• Request: Restate verbatim the lines between the one holding "shrub('sunlit yellow shrub" and the one holding "BG = [(-15.5, 19, 'leaf_bright', 'bright", both included, and no others.

********

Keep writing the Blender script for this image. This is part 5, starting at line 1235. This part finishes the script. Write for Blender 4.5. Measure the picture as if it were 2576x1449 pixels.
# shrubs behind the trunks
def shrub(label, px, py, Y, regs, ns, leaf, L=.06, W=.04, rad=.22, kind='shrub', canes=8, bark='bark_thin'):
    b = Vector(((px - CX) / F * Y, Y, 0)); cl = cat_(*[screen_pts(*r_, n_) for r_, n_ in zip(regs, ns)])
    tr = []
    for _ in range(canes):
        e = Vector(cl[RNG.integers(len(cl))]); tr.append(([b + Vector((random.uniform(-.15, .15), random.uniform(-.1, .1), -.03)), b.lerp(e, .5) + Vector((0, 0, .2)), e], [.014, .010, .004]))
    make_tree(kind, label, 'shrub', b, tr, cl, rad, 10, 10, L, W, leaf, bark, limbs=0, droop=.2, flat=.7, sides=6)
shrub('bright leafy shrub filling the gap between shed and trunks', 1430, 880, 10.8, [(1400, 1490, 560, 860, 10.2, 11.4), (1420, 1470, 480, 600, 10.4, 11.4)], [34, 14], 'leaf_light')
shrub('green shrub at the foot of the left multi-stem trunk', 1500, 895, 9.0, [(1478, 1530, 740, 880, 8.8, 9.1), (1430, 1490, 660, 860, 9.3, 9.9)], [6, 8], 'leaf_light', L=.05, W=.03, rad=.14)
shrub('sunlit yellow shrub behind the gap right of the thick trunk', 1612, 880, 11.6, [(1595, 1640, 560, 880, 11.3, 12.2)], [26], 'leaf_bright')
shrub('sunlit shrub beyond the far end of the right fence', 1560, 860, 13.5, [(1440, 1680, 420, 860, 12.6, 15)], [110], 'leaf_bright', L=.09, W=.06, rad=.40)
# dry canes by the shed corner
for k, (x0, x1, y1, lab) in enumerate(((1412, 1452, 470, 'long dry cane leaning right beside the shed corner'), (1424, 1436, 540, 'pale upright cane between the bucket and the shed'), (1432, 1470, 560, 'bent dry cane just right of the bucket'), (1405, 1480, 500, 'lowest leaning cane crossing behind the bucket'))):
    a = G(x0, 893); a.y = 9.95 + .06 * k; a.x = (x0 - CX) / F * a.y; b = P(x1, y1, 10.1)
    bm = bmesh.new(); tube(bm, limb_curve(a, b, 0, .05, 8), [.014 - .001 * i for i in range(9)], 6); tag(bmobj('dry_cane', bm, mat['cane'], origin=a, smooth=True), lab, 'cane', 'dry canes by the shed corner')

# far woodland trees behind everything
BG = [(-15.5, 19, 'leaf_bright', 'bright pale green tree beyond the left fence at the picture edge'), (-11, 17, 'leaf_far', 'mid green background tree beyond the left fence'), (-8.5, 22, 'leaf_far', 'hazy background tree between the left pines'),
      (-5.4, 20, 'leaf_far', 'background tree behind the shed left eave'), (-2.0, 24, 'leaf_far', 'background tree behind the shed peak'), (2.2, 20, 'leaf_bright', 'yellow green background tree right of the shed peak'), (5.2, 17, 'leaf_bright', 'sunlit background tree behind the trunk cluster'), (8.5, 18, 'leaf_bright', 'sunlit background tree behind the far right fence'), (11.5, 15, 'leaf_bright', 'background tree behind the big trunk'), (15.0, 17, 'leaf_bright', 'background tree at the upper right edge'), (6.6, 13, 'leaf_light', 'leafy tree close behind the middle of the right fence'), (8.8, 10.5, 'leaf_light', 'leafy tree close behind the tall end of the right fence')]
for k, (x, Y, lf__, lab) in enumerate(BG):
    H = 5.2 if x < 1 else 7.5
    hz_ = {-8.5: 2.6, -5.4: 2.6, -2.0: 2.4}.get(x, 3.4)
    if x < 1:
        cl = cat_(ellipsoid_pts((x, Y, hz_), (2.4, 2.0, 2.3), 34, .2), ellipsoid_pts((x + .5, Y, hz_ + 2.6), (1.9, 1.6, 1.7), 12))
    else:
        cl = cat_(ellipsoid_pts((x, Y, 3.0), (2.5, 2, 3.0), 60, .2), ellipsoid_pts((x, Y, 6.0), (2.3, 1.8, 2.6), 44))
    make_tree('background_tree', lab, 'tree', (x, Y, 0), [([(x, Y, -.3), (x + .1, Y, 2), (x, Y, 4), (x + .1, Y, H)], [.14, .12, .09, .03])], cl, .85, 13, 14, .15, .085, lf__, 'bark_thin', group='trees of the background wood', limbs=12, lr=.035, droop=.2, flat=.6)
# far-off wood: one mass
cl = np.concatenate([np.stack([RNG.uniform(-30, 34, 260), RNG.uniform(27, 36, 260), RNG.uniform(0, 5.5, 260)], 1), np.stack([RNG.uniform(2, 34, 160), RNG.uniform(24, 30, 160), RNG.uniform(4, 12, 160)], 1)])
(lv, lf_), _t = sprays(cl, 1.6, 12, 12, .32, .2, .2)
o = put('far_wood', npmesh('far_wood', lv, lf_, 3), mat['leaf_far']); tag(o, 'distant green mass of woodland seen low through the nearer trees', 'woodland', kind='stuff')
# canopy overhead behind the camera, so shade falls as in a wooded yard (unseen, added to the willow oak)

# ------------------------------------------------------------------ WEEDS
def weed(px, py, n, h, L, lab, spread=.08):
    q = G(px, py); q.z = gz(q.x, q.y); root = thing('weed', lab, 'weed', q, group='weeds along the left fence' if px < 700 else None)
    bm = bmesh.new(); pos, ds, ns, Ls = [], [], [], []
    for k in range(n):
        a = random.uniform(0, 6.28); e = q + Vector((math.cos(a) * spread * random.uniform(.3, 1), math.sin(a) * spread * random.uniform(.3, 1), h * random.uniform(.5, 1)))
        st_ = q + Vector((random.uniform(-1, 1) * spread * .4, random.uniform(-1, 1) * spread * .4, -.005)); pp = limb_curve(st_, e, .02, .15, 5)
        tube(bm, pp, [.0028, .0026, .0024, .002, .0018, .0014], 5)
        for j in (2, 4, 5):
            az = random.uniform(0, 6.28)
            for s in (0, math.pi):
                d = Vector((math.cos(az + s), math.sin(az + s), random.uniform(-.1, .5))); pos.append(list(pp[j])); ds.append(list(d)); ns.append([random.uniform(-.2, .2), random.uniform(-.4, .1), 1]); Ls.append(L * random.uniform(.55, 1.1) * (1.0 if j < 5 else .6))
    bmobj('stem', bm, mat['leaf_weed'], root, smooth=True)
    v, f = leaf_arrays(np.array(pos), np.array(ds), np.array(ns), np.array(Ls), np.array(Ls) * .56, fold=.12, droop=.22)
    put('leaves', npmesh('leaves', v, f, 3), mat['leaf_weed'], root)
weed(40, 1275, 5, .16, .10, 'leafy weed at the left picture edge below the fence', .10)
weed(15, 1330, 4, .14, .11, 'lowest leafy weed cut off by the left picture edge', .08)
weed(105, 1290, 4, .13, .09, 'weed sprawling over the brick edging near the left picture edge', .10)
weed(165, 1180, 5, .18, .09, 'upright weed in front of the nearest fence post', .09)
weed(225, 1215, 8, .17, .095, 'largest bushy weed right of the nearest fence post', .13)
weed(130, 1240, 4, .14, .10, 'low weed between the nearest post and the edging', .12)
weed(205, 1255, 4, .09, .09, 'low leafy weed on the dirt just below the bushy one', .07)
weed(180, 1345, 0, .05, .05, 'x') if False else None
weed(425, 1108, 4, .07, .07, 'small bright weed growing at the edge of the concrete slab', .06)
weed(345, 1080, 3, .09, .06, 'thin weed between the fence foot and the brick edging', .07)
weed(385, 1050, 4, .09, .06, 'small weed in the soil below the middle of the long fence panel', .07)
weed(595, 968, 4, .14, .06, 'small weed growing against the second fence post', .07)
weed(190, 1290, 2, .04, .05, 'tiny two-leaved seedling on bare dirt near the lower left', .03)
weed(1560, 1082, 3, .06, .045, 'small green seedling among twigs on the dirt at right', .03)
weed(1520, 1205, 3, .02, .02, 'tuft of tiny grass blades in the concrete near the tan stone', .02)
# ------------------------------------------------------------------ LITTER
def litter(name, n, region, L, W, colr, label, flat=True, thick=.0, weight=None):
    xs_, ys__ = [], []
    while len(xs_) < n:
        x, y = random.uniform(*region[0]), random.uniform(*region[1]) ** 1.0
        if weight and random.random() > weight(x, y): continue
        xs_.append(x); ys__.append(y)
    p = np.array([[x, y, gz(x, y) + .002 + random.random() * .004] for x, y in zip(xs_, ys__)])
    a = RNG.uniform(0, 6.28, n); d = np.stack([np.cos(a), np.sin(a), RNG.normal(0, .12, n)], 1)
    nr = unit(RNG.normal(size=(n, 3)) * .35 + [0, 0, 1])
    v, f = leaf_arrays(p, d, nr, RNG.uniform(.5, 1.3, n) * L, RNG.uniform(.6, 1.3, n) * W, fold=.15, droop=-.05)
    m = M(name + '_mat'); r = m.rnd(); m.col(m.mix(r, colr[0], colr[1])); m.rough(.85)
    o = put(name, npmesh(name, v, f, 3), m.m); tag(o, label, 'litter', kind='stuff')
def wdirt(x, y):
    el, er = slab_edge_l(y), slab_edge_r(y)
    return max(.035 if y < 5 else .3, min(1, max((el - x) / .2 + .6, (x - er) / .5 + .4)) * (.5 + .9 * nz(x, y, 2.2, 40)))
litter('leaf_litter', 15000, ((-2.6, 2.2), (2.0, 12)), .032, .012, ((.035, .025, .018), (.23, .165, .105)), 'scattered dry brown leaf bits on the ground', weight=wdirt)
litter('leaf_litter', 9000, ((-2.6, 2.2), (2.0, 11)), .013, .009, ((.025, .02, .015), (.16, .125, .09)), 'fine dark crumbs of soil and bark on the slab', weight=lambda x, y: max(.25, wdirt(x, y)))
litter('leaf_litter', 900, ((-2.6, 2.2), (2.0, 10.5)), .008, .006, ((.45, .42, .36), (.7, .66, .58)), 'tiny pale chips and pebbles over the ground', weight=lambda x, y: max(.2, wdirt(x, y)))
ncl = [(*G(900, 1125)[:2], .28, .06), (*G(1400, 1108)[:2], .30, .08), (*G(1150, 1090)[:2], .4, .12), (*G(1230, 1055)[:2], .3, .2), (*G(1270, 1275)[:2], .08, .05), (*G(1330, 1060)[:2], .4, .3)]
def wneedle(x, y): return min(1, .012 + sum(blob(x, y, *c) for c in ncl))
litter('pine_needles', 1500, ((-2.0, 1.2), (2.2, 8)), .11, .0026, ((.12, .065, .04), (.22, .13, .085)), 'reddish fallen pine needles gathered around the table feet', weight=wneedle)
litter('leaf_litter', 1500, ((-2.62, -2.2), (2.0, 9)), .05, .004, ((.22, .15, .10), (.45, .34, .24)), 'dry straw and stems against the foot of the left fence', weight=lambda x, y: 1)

********

• Exercise solution:
shrub('sunlit yellow shrub behind the gap right of the thick trunk', 1612, 880, 11.6, [(1595, 1640, 560, 880, 11.3, 12.2)], [26], 'leaf_bright')
shrub('sunlit shrub beyond the far end of the right fence', 1560, 860, 13.5, [(1440, 1680, 420, 860, 12.6, 15)], [110], 'leaf_bright', L=.09, W=.06, rad=.40)
# dry canes by the shed corner
for k, (x0, x1, y1, lab) in enumerate(((1412, 1452, 470, 'long dry cane leaning right beside the shed corner'), (1424, 1436, 540, 'pale upright cane between the bucket and the shed'), (1432, 1470, 560, 'bent dry cane just right of the bucket'), (1405, 1480, 500, 'lowest leaning cane crossing behind the bucket'))):
    a = G(x0, 893); a.y = 9.95 + .06 * k; a.x = (x0 - CX) / F * a.y; b = P(x1, y1, 10.1)
    bm = bmesh.new(); tube(bm, limb_curve(a, b, 0, .05, 8), [.014 - .001 * i for i in range(9)], 6); tag(bmobj('dry_cane', bm, mat['cane'], origin=a, smooth=True), lab, 'cane', 'dry canes by the shed corner')

# far woodland trees behind everything
BG = [(-15.5, 19, 'leaf_bright', 'bright pale green tree beyond the left fence at the picture edge'), (-11, 17, 'leaf_far', 'mid green background tree beyond the left fence'), (-8.5, 22, 'leaf_far', 'hazy background tree between the left pines'),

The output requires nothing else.